--- Input ---
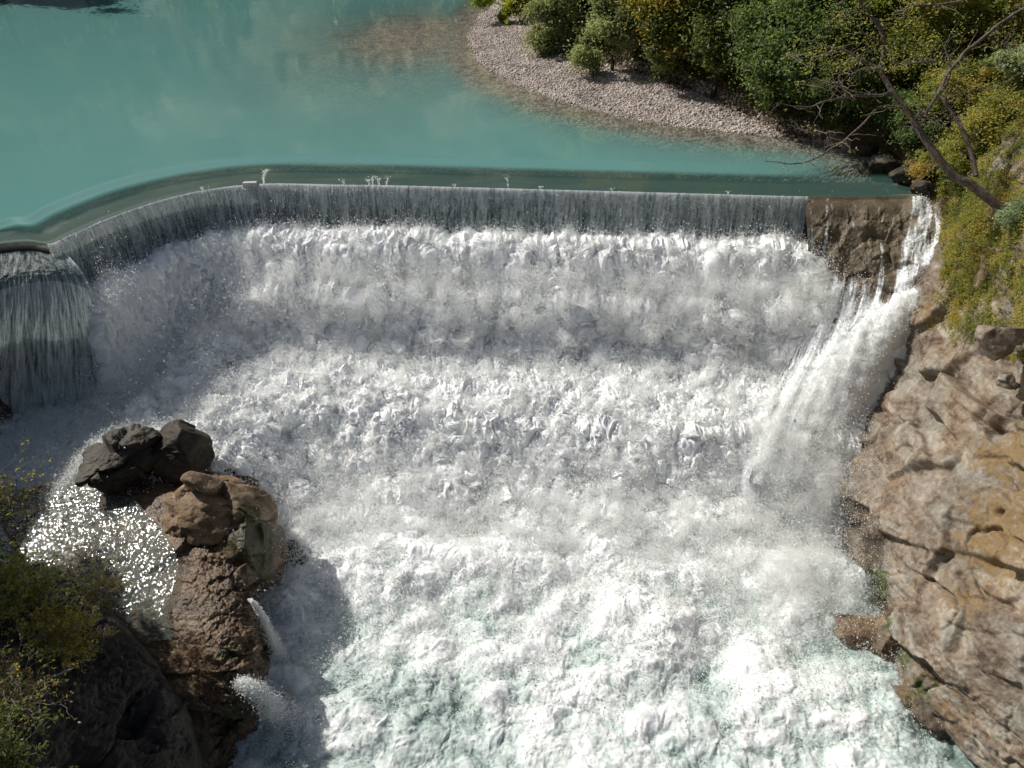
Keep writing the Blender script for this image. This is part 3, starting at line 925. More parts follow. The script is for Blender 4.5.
och = gauss(cf, [(1010, 450, -3.2, 2.2, .75), (1000, 530, -4.8, 2.6, .8), (960, 600, -6.8, 1.6, .6), (1020, 390, -2.0, 1.6, .65), (925, 310, -3.2, 1.5, .65), (905, 700, -10.8, 1.4, .7), (950, 710, -9.2, 1.5, .5), (985, 240, .3, 3.5, .75), (1010, 760, -9.6, 1.2, .6), (900, 480, -7, 1.0, .45), (870, 420, -7.2, .9, .5)])
mos = gauss(cf, [(868, 585, -9.6, 1.0, 1.1), (876, 625, -9.9, .8, 1.0), (900, 655, -10, .8, .75), (925, 690, -10, .8, .7), (848, 480, -8.5, .5, .7), (955, 745, -10.6, .7, .7), (1000, 720, -8.6, .4, .5), (880, 390, -7, .5, .5)])
wet = np.maximum(smooth(-9.6, -11.2, cf[..., 2]) * .8, (smooth(.30, .18, np.linspace(0, 1, 420))[None, :] * np.clip(.75 + .9 * fbm(cf * 1.1, 3, 149), 0, 1)) * smooth(260, 330, np.linspace(160, 860, 720))[:, None])
cliff = tag(grid_mesh('cliff', cf, CLIFF, {'ochre': och, 'moss': mos, 'wet': wet}), 'sunlit tan and grey rock cliff with rusty lichen beside the rapids', 'cliff')

# the land goes on beyond the cliff and on the other side of the gorge
edge = cf[::12, -1]
side_land = np.array([[e * (1 - t) + (e + np.array([34, 0, 9])) * t for t in np.linspace(0, 1, 24)] for e in edge])
side_land[..., 2] += fbm(side_land * .3, 3, 159) * np.linspace(0, .8, 24)[None, :] - .25 * smooth(.1, 0, np.linspace(0, 1, 24))[None, :]
tag(grid_mesh('terrain', side_land, SOIL, {'gravel': np.zeros(side_land.shape[:2])}), kind='structure')
lx, ly = np.meshgrid(np.linspace(-70, -21, 90), np.linspace(-12, 31, 80))
lz = -9.2 + 8.4 * smooth(-21.8, -24.4, lx - .6 * fbm(np.stack([lx * .4, ly * .4, 0 * lx], -1), 2, 160)) + .5 * fbm(np.stack([lx * .5, ly * .5, 0 * lx], -1), 3, 161) + np.clip(-26 - lx, 0, 50) * .12
tag(grid_mesh('terrain', np.stack([lx, ly, lz], -1), SOIL, {'gravel': np.zeros(lx.shape)}), kind='structure')

def boulder(name, label, px, py, z, size, mat, seed, rot=0, tilt=(0, 0), sub=6, moss=(), amp=.55, wet=0., sink=0, group=None, flat=.0):
    bm = bmesh.new()
    bmesh.ops.create_icosphere(bm, subdivisions=sub, radius=1)
    v = np.array([x.co[:] for x in bm.verts]); f = np.array([[x.index for x in q.verts] for q in bm.faces])
    bm.free()
    r = np.random.default_rng(seed)
    # cut the ball by a few planes so that it has broken sides
    for _ in range(11):
        d = r.normal(0, 1, 3); d /= np.linalg.norm(d)
        lim = r.uniform(.52, .85)
        over_ = np.clip(v @ d - lim, 0, None)
        v = v - over_[:, None] * d * .86
    nn = v / (np.linalg.norm(v, axis=1, keepdims=True) + 1e-9)
    size = np.asarray(size, float)
    v = v * size
    v = v + nn * (rock_detail(v + seed * 3.7, seed, amp))[:, None]
    cx, sx_ = math.cos(tilt[0]), math.sin(tilt[0]); cy, sy_ = math.cos(tilt[1]), math.sin(tilt[1]); ca, sa = math.cos(rot), math.sin(rot)
    R = np.array([[ca, -sa, 0], [sa, ca, 0], [0, 0, 1]]) @ np.array([[1, 0, 0], [0, cx, -sx_], [0, sx_, cx]]) @ np.array([[cy, 0, sy_], [0, 1, 0], [-sy_, 0, cy]])
    v = v @ R.T
    c = P(px, py, z)
    w = v + c
    at = {'wet': np.full(len(v), wet), 'moss': gauss(w, moss) if len(moss) else np.zeros(len(v)), 'ochre': np.zeros(len(v))}
    o = raw_mesh(name, w, None, mat, at, None, tris=f, origin=c)
    if label: tag(o, label, 'rock', group)
    return o

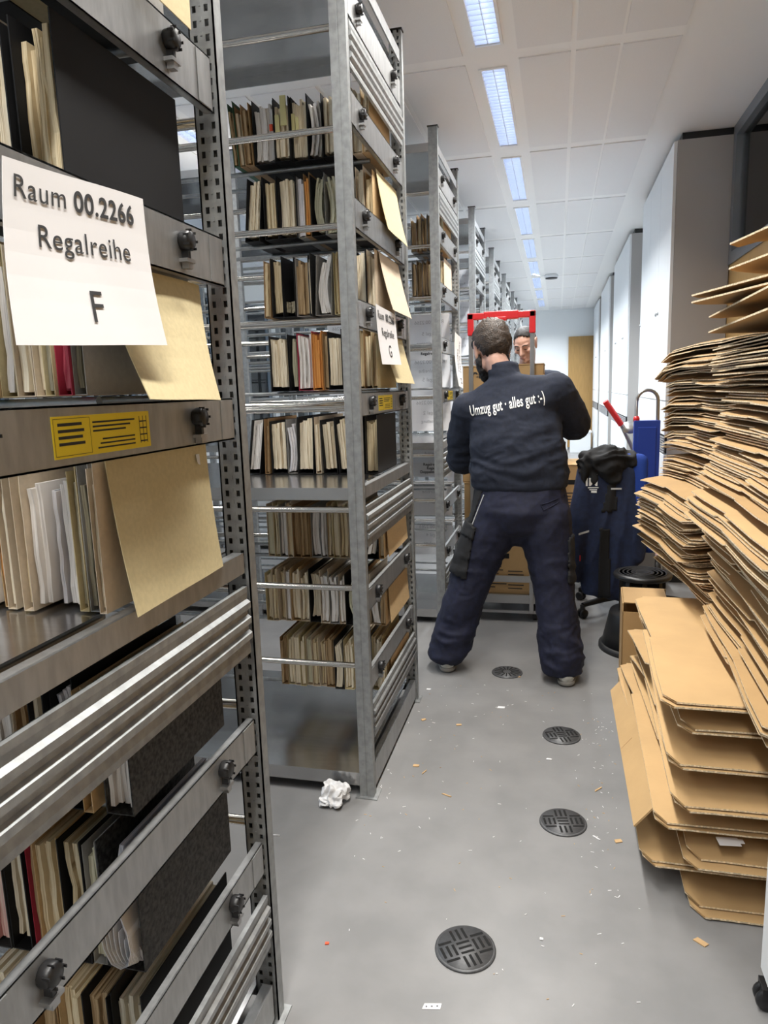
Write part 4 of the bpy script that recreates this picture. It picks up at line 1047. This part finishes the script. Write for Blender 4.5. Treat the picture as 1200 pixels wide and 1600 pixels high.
def moving_box(loc, w, d, h, label, grp, rz=0., txt=True, lid=True):
    r = MB(); r.box(-w/2, w/2, -d/2, d/2, 0, h)
    o = r.build('moving_box', M['kraft'], None, loc, (0, 0, rz), bevel=.004); tag(o, label, 'moving box', grp)
    if lid:
        l = MB(); l.box(-w/2-.003, w/2+.003, -d/2-.003, -.002, h, h+.005); l.box(-w/2-.003, w/2+.003, .002, d/2+.003, h, h+.005); l.build('lid_flap', M['kraft2'], o)
    y = -d/2
    hm = MB(); hm.box(-.045, .045, y-.001, y+.002, h*.66, h*.66+.032); hm.build('hand_hole', M['hole'], o)
    if txt:
        me = text_mesh('lettering', 'easy', .075, M['ink'], .002)
        me.transform(Matrix.Translation((-w*.24, y-.0012, h*.80)) @ Matrix.Rotation(PI/2, 4, 'X')); link('print', me, o)
    p = MB(); rnd = random.Random(int(loc[2]*100)+3)
    for q in range(7): p.box(-w*.36, -w*.36+rnd.uniform(.10, .2), y-.0009, y+.001, h*.50-q*.022, h*.50-q*.022+.006)
    for q in range(6): p.box(w*.08, w*.08+rnd.uniform(.08, .14), y-.0009, y+.001, h*.42-q*.022, h*.42-q*.022+.006)
    p.build('printed_lines', M['ink'], o)
    return o
for k in range(4):
    moving_box((-.325+(.004 if k % 2 else -.004), TY+.24+.005*k, .1675+k*.352), .475, .42, .345, 'brown moving box on the trolley, %s from the bottom of its four' % ordinal(k+1), 'moving boxes on the trolley')
for k in range(2):
    moving_box((.095, 5.19, .118+.395*k+.0), .32, .40, .388, 'brown moving box %s, left of the hung jacket' % ('with easy print on top of the other' if k else 'at the bottom of the short stack'), 'moving boxes beside the jacket')
m = MB(); m.box(-.06, .25, 5.0, 5.38, .10, .116)
dl = m.build('box_dolly', M['wood']); tag(dl, 'low wooden dolly under the two boxes beside the jacket', 'dolly')
for x in (-.02, .21):
    for y in (5.06, 5.32): w = MB(); w.lathe([(.045, -.014), (.049, 0), (.045, .014)], n=16, T=Matrix.Translation((x, y, .0495)) @ Matrix.Rotation(PI/2, 4, 'Y')); w.build('wheel', M['black'], dl)

# ------------------------------------------------------------------ office chair with a jacket over its back
def chair():
    r = empty('office_chair', (.43, 4.64, 0), -.42)
    m = MB(); m.lathe([(.030, .06), (.036, .10), (.028, .16), (.026, .40)], n=16); m.build('column', M['dark'], r)
    for k in range(5):
        a = 2*PI*k/5+2.513+.42; d = V((math.cos(a), math.sin(a), 0)); e = d*.33
        l = MB(); l.tube([d*.02+V((0, 0, .105)), d*.16+V((0, 0, .100)), e+V((0, 0, .082))], [.026, .022, .016], 10); lg = l.build('leg', M['dark'], r)
        w = MB(); s = V((-d.y, d.x, 0))
        for q in (-1, 1): w.lathe([(.024, -.008), (.029, -.004), (.029, .004), (.024, .008)], n=16, T=Matrix.Translation(e+s*q*.016+V((0, 0, .029))) @ Matrix.Rotation(a+PI/2, 4, 'Z') @ Matrix.Rotation(PI/2, 4, 'Y'))
        w.box(-.012, .012, -.012, .012, .03, .085, 0, Matrix.Translation(e)); w.build('caster', M['dark'], lg)
    b = Body(); b.hull(*[ell((x, y, .455), (.07, .07, .035)) for x in (-.17, .17) for y in (-.10, .24)]); link('seat', b.fuse('seat', .010, 6, M['seat']), r)
    m = MB(); m.box(-.12, .12, -.08, .16, .39, .425); m.tube([(0, -.06, .40), (0, -.24, .42), (0, -.26, .70)], .018, 8); m.build('seat_plate', M['dark'], r)
    b = Body(); b.hull(*[ell((x, -.245+.0*z, z), (.05, .03, .05)) for x in (-.15, .15) for z in (.60, .99)]); link('backrest', b.fuse('backrest', .010, 6, M['seat']), r)
    for s in (-1, 1):
        m = MB(); m.tube([(s*.20, .02, .42), (s*.26, .0, .46), (s*.27, .0, .64)], .012, 8); m.box(s*.27-.03, s*.27+.03, -.10, .12, .64, .67); m.build('armrest', M['dark'], r)
    tag(r, 'blue office chair on black five-star base under a hung jacket', 'office chair')
    c = V((.292, 4.40, 0))
    b = Body()
    def E(x, y, z, rx, ry, rz): return ell(c+V((x, y, z)), (rx, ry, rz))
    b.hull(E(-.10, .0, .96, .05, .07, .05), E(.12, .02, .95, .05, .07, .05), E(-.10, -.02, .62, .07, .075, .05), E(.12, .0, .60, .06, .075, .05))
    b.hull(E(-.09, -.02, .62, .075, .075, .05), E(.12, .0, .60, .06, .075, .05), E(-.07, -.02, .20, .07, .07, .03), E(.13, .0, .17, .055, .07, .03))
    b.limb([(c+V((-.12, -.01, .93)), .062), (c+V((-.155, -.045, .66)), .066), (c+V((-.185, -.05, .36)), .056), (c+V((-.18, -.045, .31)), .054)])
    b.limb([(c+V((.14, .0, .93)), .06), (c+V((.17, -.02, .66)), .056), (c+V((.17, -.02, .42)), .05)])
    me = b.fuse('jacket', .010, 4, M['jacket'], folds(.014, 9, 9, 4, 8.))
    for p in me.polygons: p.use_smooth = True
    j = link('jacket', me); tag(j, 'dark blue work jacket with black hood hung over the office chair', 'jacket')
    bv = BVHTree.FromPolygons([v.co for v in me.vertices], [p.vertices for p in me.polygons])
    h = Body(); h.hull(E(-.10, -.03, .99, .06, .075, .055), E(.0, -.02, 1.03, .10, .09, .05), E(.13, .0, .99, .06, .07, .05)); h.hull(E(-.125, -.045, 1.0, .05, .06, .05), E(-.105, -.06, .90, .045, .035, .05)); h.hull(E(-.02, -.05, .99, .09, .07, .06), E(.03, -.06, .90, .04, .03, .04))
    link('hood', h.fuse('hood', .010, 4, M['blackcloth'], folds(.022, 15, 15, 15, 2.)), j)
    patch(me, lambda q, n: n.y < -.1 and .02 < q.x-c.x+.22*(.95-q.z) < .085+.02*math.sin(q.z*20) and .70 < q.z < .96, .004, 'shoulder_panel', M['blackcloth'], j)
    patch(me, lambda q, n: n.y < -.1 and -.045 < q.x-c.x < .03-.03*q.z and .17 < q.z < .60, .004, 'side_panel', M['blackcloth'], j)
    def drape(me2, px, pz, nm, mt_ang=0.):
        for v in me2.vertices:
            X = c.x+px+v.co.x; Z = pz+v.co.y; hh, _ = project(bv, (X, 3.5, Z), (0, 1, 0))
            v.co = V((X, (hh.y if hh else 4.32)-.004-(.0005 if v.co.z > 0 else 0), Z))
        link(nm, me2, j)
    drape(text_mesh('lettering', 'IM', .062, M['white_ink'], .002, xs=1.1), -.095, .855, 'chest_print')
    g = MB(); g.box(-.03, .03, -.002, .003, 0, .0003); g.box(-.022, .022, -.014, -.009, 0, .0003); g.box(-.012, .02, -.03, -.018, 0, .0003); drape(g.mesh('lines', M['white_ink']), -.085, .842, 'chest_print_lines')
    for px, pz, w_, h_, t_ in ((-.06, .95, .006, .03, 0), (-.135, .575, .03, .006, .3), (.045, .835, .03, .005, 0)):
        g = MB(); g.add([(-w_, -h_+t_*-w_, 0), (w_, -h_+t_*w_, 0), (w_, h_+t_*w_, 0), (-w_, h_-t_*w_, 0), (-w_, -h_-t_*w_, .0004), (w_, -h_+t_*w_, .0004), (w_, h_+t_*w_, .0004), (-w_, h_-t_*w_, .0004)], [(0, 3, 2, 1), (4, 5, 6, 7), (0, 1, 5, 4), (1, 2, 6, 5), (2, 3, 7, 6), (3, 0, 4, 7)])
        drape(g.mesh('strip', M['grey_trim']), px, pz, 'reflective_strip')
    g = MB(); g.box(-.003, .003, -.018, .018, 0, .0004); drape(g.mesh('tag', M['red']), -.155, .42, 'red_tag')
chair()

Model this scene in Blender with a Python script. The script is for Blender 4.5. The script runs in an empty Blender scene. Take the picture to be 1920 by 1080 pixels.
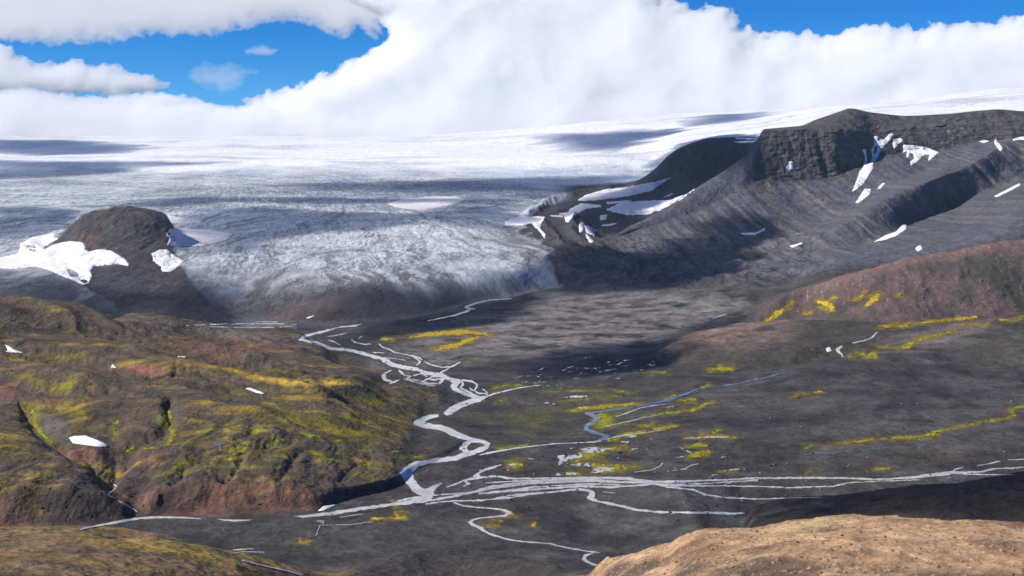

--- Direction ---
Write out again, exactly, the lines from the start of the listing up to the line containing "the rapids', 'cliff')", with both ends and without pictures.

--- Response ---
Keep writing the Blender script for this image. This is part 3, starting at line 925. More parts follow. The script is for Blender 4.5.
och = gauss(cf, [(1010, 450, -3.2, 2.2, .75), (1000, 530, -4.8, 2.6, .8), (960, 600, -6.8, 1.6, .6), (1020, 390, -2.0, 1.6, .65), (925, 310, -3.2, 1.5, .65), (905, 700, -10.8, 1.4, .7), (950, 710, -9.2, 1.5, .5), (985, 240, .3, 3.5, .75), (1010, 760, -9.6, 1.2, .6), (900, 480, -7, 1.0, .45), (870, 420, -7.2, .9, .5)])
mos = gauss(cf, [(868, 585, -9.6, 1.0, 1.1), (876, 625, -9.9, .8, 1.0), (900, 655, -10, .8, .75), (925, 690, -10, .8, .7), (848, 480, -8.5, .5, .7), (955, 745, -10.6, .7, .7), (1000, 720, -8.6, .4, .5), (880, 390, -7, .5, .5)])
wet = np.maximum(smooth(-9.6, -11.2, cf[..., 2]) * .8, (smooth(.30, .18, np.linspace(0, 1, 420))[None, :] * np.clip(.75 + .9 * fbm(cf * 1.1, 3, 149), 0, 1)) * smooth(260, 330, np.linspace(160, 860, 720))[:, None])
cliff = tag(grid_mesh('cliff', cf, CLIFF, {'ochre': och, 'moss': mos, 'wet': wet}), 'sunlit tan and grey rock cliff with rusty lichen beside the rapids', 'cliff')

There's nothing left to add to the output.